I drew the ire of friends though who told me I needed to listen to their real work, their earlier stuff. From the eighties. Of course: the eighties. The only decade real music was made, apparently.
But back to U2. I tried to get into their really early stuff, but it wasn’t quite the same, as their… (then) newer stuff. Though I still spin (is that the word I’m meant to use?) New Year’s Day (nothing changes on New Year’s Day…), from time to time, usually in late December. Today though, in 2024 — not 1985, or whatever it was — U2’s more recent music, is worse than their older, nineties, stuff.

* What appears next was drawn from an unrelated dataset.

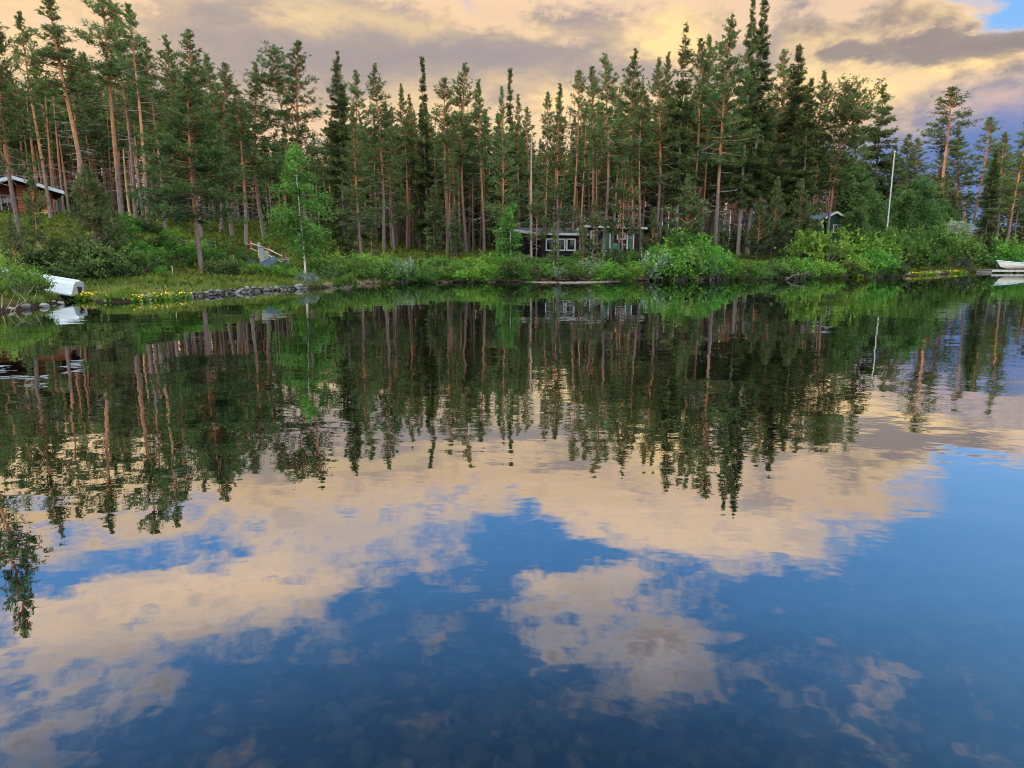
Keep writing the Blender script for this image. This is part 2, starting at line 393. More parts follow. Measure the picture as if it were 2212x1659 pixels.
# ------------------------------------------------------------------ mesh helpers
class MB:
    """collects tubes, boxes and blades, then links ONE mesh object"""
    def __init__(self):
        self.v, self.f, self.mi, self.t, self.n = [], [], [], [], 0
    def add(self, v, f, mi=0, tone=0.5):
        v = np.asarray(v, float).reshape(-1, 3); f = np.asarray(f, int)
        self.v.append(v); self.f.append(f + self.n); self.mi.append(np.full(len(f), mi))
        t = np.asarray(tone, float)
        self.t.append(np.full(len(v), float(t)) if t.ndim == 0 else t)
        self.n += len(v)
        return self
    def box(self, c, s, mi=0, rot=0.0, tone=0.5):
        x, y, z = (q / 2 for q in s)
        p = np.array([(a * x, b * y, d * z) for d in (-1, 1) for a, b in ((-1, -1), (1, -1), (1, 1), (-1, 1))])
        if rot:
            cs, sn = math.cos(rot), math.sin(rot)
            p[:, :2] = p[:, :2] @ np.array([[cs, sn], [-sn, cs]])
        return self.add(p + np.array(c), [(3, 2, 1, 0), (4, 5, 6, 7), (0, 1, 5, 4), (1, 2, 6, 5), (2, 3, 7, 6), (3, 0, 4, 7)], mi, tone)
    def hexa(self, p8, mi=0):
        return self.add(p8, [(3, 2, 1, 0), (4, 5, 6, 7), (0, 1, 5, 4), (1, 2, 6, 5), (2, 3, 7, 6), (3, 0, 4, 7)], mi)
    def tube(self, pts, rad, sides=6, mi=0, tone=0.5, cap=True):
        pts = np.asarray(pts, float); n = len(pts)
        rad = np.full(n, float(rad)) if np.ndim(rad) == 0 else np.asarray(rad, float)
        tg = np.gradient(pts, axis=0)
        tg /= np.linalg.norm(tg, axis=1)[:, None] + 1e-9
        ref = np.array([1.0, 0, 0]) if abs(tg[0][2]) > 0.8 else np.array([0, 0, 1.0])
        a = np.cross(tg, ref); a /= np.linalg.norm(a, axis=1)[:, None] + 1e-9
        b = np.cross(tg, a)
        th = np.arange(sides) * 2 * math.pi / sides
        ring = pts[:, None] + rad[:, None, None] * (np.cos(th)[None, :, None] * a[:, None] + np.sin(th)[None, :, None] * b[:, None])
        i, k = np.meshgrid(np.arange(n - 1), np.arange(sides), indexing='ij')
        k2 = (k + 1) % sides
        f = np.stack([i * sides + k, i * sides + k2, (i + 1) * sides + k2, (i + 1) * sides + k], -1).reshape(-1, 4)
        tn = tone if np.ndim(tone) == 0 else np.repeat(np.asarray(tone, float), sides)
        self.add(ring, f, mi, tn)
        if cap:
            for r, flip in ((0, 1), (n - 1, 0)):
                idx = list(range(sides)); idx = idx[::-1] if flip else idx
                tt = tone if np.ndim(tone) == 0 else float(tone[r])
                self.fan(ring[r][idx], mi, tt)
        return self
    def fan(self, p, mi, tone):
        c = p.mean(0); k = len(p)
        v = np.vstack([p, c[None]])
        q = [(i, (i + 1) % k, k) for i in range(k)]
        return self.add(v, q, mi, tone)
    def blades(self, base, d, ln, wd, rng, mi=0, tone=0.5):
        """thin triangles, one per needle spray"""
        base = np.asarray(base); d = d / (np.linalg.norm(d, axis=1)[:, None] + 1e-9); N = len(base)
        sd = np.cross(d, rng.normal(size=(N, 3))); sd /= np.linalg.norm(sd, axis=1)[:, None] + 1e-9
        w = (np.asarray(wd) * np.ones(N))[:, None] / 2; l = (np.asarray(ln) * np.ones(N))[:, None]
        m = base + d * l * 0.45
        v = np.stack([base, m + sd * w, base + d * l, m - sd * w], 1).reshape(-1, 3)
        f = np.arange(4 * N).reshape(N, 4)
        tn = np.repeat(np.asarray(tone) * np.ones(N), 4)
        return self.add(v, f, mi, tn)
    def mesh(self, name, mats, smooth=False):
        me = bpy.data.meshes.new(name)
        nv = self.n
        V = np.vstack(self.v).astype(np.float32)
        sizes = np.concatenate([np.full(len(f), f.shape[1]) for f in self.f])
        loops = np.concatenate([f.ravel() for f in self.f])
        me.vertices.add(nv); me.vertices.foreach_set('co', V.ravel())
        me.loops.add(len(loops)); me.loops.foreach_set('vertex_index', loops.astype(np.int32))
        me.polygons.add(len(sizes))
        st = np.concatenate([[0], np.cumsum(sizes)[:-1]])
        me.polygons.foreach_set('loop_start', st.astype(np.int32))
        me.polygons.foreach_set('material_index', np.concatenate(self.mi).astype(np.int32))
        me.polygons.foreach_set('use_smooth', np.full(len(sizes), smooth))
        at_ = me.attributes.new('tone', 'FLOAT', 'POINT')
        at_.data.foreach_set('value', np.concatenate(self.t).astype(np.float32))
        for mt in (mats if isinstance(mats, (list, tuple)) else [mats]):
            me.materials.append(mt)
        me.update(calc_edges=True)
        me.validate()
        return me
    def build(self, name, mats, parent=None, smooth=False):
        return link(name, self.mesh(name, mats, smooth), parent)

def link(name, me, parent=None, loc=(0, 0, 0), rz=0.0, sc=1.0):
    o = bpy.data.objects.new(name, me)
    COL.objects.link(o)
    if parent is not None:
        o.parent = parent
    o.location = loc; o.rotation_euler = (0, 0, rz)
    o.scale = (sc,) * 3 if np.ndim(sc) == 0 else sc
    return o

def tag(o, label=None, cat=None, group=None, kind=None):
    for k, v in (('label', label), ('category', cat), ('group', group), ('kind', kind)):
        if v:
            o[k] = v
    return o

def thing(name, label, cat, loc=(0, 0, 0), rz=0.0, group=None, sc=1.0):
    return tag(link(name, None, None, loc, rz, sc), label, cat, group)

def copy_thing(root, loc, rz, sc, label=None, group=None):
    r = root.copy(); COL.objects.link(r)
    r.location = loc; r.rotation_euler = (0, 0, rz); r.scale = (sc,) * 3 if np.ndim(sc) == 0 else sc
    if label: r['label'] = label
    if group: r['group'] = group
    for ch in list(root.children):
        c = ch.copy(); COL.objects.link(c); c.parent = r
        for gch in list(ch.children):
            d = gch.copy(); COL.objects.link(d); d.parent = c
    return r

# ------------------------------------------------------------------ shoreline and terrain
shore_px = [(0, 676), (40, 671), (95, 662), (130, 650), (150, 641), (185, 640), (215, 655), (260, 653), (330, 648), (430, 640), (520, 632), (600, 627),
            (660, 624), (700, 622), (740, 614), (820, 611), (900, 611), (1000, 610), (1106, 609), (1200, 609), (1300, 608), (1400, 606), (1500, 605),
            (1600, 604), (1740, 601), (1850, 599), (1900, 598), (1980, 596), (2040, 592), (2100, 588), (2150, 586), (2212, 584)]
shore = [(-90, 2), (-45, 13), (-26, 18)] + [tuple(at(*p)[:2]) for p in shore_px] + [(80, 72), (180, 64)]
shore = np.array(shore, float)
SA, SB = shore[:-1], shore[1:]
POLY = np.vstack([shore, [(180, -200), (-90, -200)]])

def shore_dist(x, y):
    """signed distance to the shoreline, positive on land"""
    P = np.stack([np.ravel(x), np.ravel(y)], 1).astype(float)
    out = np.full(len(P), 1e9)
    for a, b in zip(SA, SB):
        ab = b - a
        t = np.clip(((P - a) @ ab) / (ab @ ab), 0, 1)
        out = np.minimum(out, np.hypot(*(P - a - t[:, None] * ab).T))
    inside = np.zeros(len(P), bool)
    j = len(POLY) - 1
    for i in range(len(POLY)):
        xi, yi = POLY[i]; xj, yj = POLY[j]
        c = ((yi > P[:, 1]) != (yj > P[:, 1])) & (P[:, 0] < (xj - xi) * (P[:, 1] - yi) / (yj - yi + 1e-12) + xi)
        inside ^= c
        j = i
    return np.where(inside, -out, out)

def wob(x, y):
    return (np.sin(x * 1.9 + np.sin(y * 1.3) * 1.4) * np.sin(y * 2.3 + x * .7) + 0.6 * np.sin(x * 4.3 + 1.3 * np.sin(y * 3.1)) * np.sin(y * 5.2))

def height(x, y):
    x = np.ravel(np.asarray(x, float)); y = np.ravel(np.asarray(y, float))
    d = shore_dist(x, y) + 0.10 * wob(x * 1.7, y * 1.7)
    land = np.interp(d, [0, .12, .5, 1.5, 3, 6, 12, 25, 60, 150, 600, 2000], [0, .12, .22, .38, .58, .95, 1.45, 2.0, 2.8, 5, 9, 12])
    k = 1.15 * np.clip((-x - 6) / 17, 0, 1) ** 1.2
    k = k * np.clip(d / 9.0, 0, 1) ** 1.0
    land = land * (1 + k) + 0.07 * wob(x * .45, y * .45) * np.clip(d / 3, 0, 1)
    deep = 2.3 * (1 - np.exp(-np.maximum(-d, 0) / 5.0))
    near = np.maximum(0.42 + 0.13 * y, -0.6) + 0.03 * wob(x * .8, y * .8)
    bed = -np.minimum(deep, near)
    return np.where(d > 0, land, bed)

def gz(x, y):
    return float(height([x], [y])[0])

def axis(lo, hi, step, far):
    m = np.arange(lo, hi + step / 2, step)
    r = [hi]; s = step
    while r[-1] < far:
        s *= 1.35; r.append(r[-1] + s)
    l = [lo]; s = step
    while l[-1] > -far:
        s *= 1.35; l.append(l[-1] - s)
    return np.array(l[:0:-1] + list(m) + r[1:])

gx, gy = axis(-48, 76, 0.5, 2500), axis(-3, 96, 0.45, 2500)
XX, YY = np.meshgrid(gx, gy)
ZZ = height(XX, YY).reshape(XX.shape)
nx = len(gx)
ii, jj = np.meshgrid(np.arange(len(gy) - 1), np.arange(nx - 1), indexing='ij')
tf = np.stack([ii * nx + jj, ii * nx + jj + 1, (ii + 1) * nx + jj + 1, (ii + 1) * nx + jj], -1).reshape(-1, 4)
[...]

Since 2000, nothing by U2 has excited me. How to Dismantle an Atomic Bomb, no. No Line on the Horizon, ditto. Songs of Innocence (remember the iTunes release?), forget it. Songs of Experience, nope. And if I hadn’t have looked it up, I wouldn’t have known U2 released a new album — albeit a re-working of earlier songs — called Songs of Surrender, in 2023.
In contrast, I pre-ordered All That You Can’t Leave Behind, and was outside the music shop before opening, on release day. The guy behind the counter, who (coincidentally) was Irish, and a U2 fan, told me this album was different from their previous three, and would take a few listens to enjoy.
And he was right. I did come to enjoy it. But that was over twenty-years ago. Today though, I barely listen to any U2 (except while writing this). None of it, however, fits into the category of being “gold”, as Nick Heer writes, compared to the new music being recorded by other artists in 2024. A lot of old music might be good, but that doesn’t necessarily mean it’s better than contemporary work.
But the bashing of recordings made in 2024 goes on. It’s noise. It’s garbage. It’s getting worse. It’s too easy to make. Whoever said that has obviously never tried to record a song. In any era.
This is the reason I continue listening to Triple J, which predominately plays new and alternative music. It’s an Australian radio station, but I think anyone, anywhere, can stream it. The main point being, it is none of this “hits and memories” stuff. These are the good old days, not some past decade. They’re also more Billie Eilish than Taylor Swift, if that makes a difference.
But look, if you can’t stand today’s music, I suggest you lock yourself away with the songs of, say, the Mama’s and the Papa’s, a sixties act, and whose music is surely “golden age” enough for you. Please do so immediately, so the rest of us can go about enjoying today’s new stuff.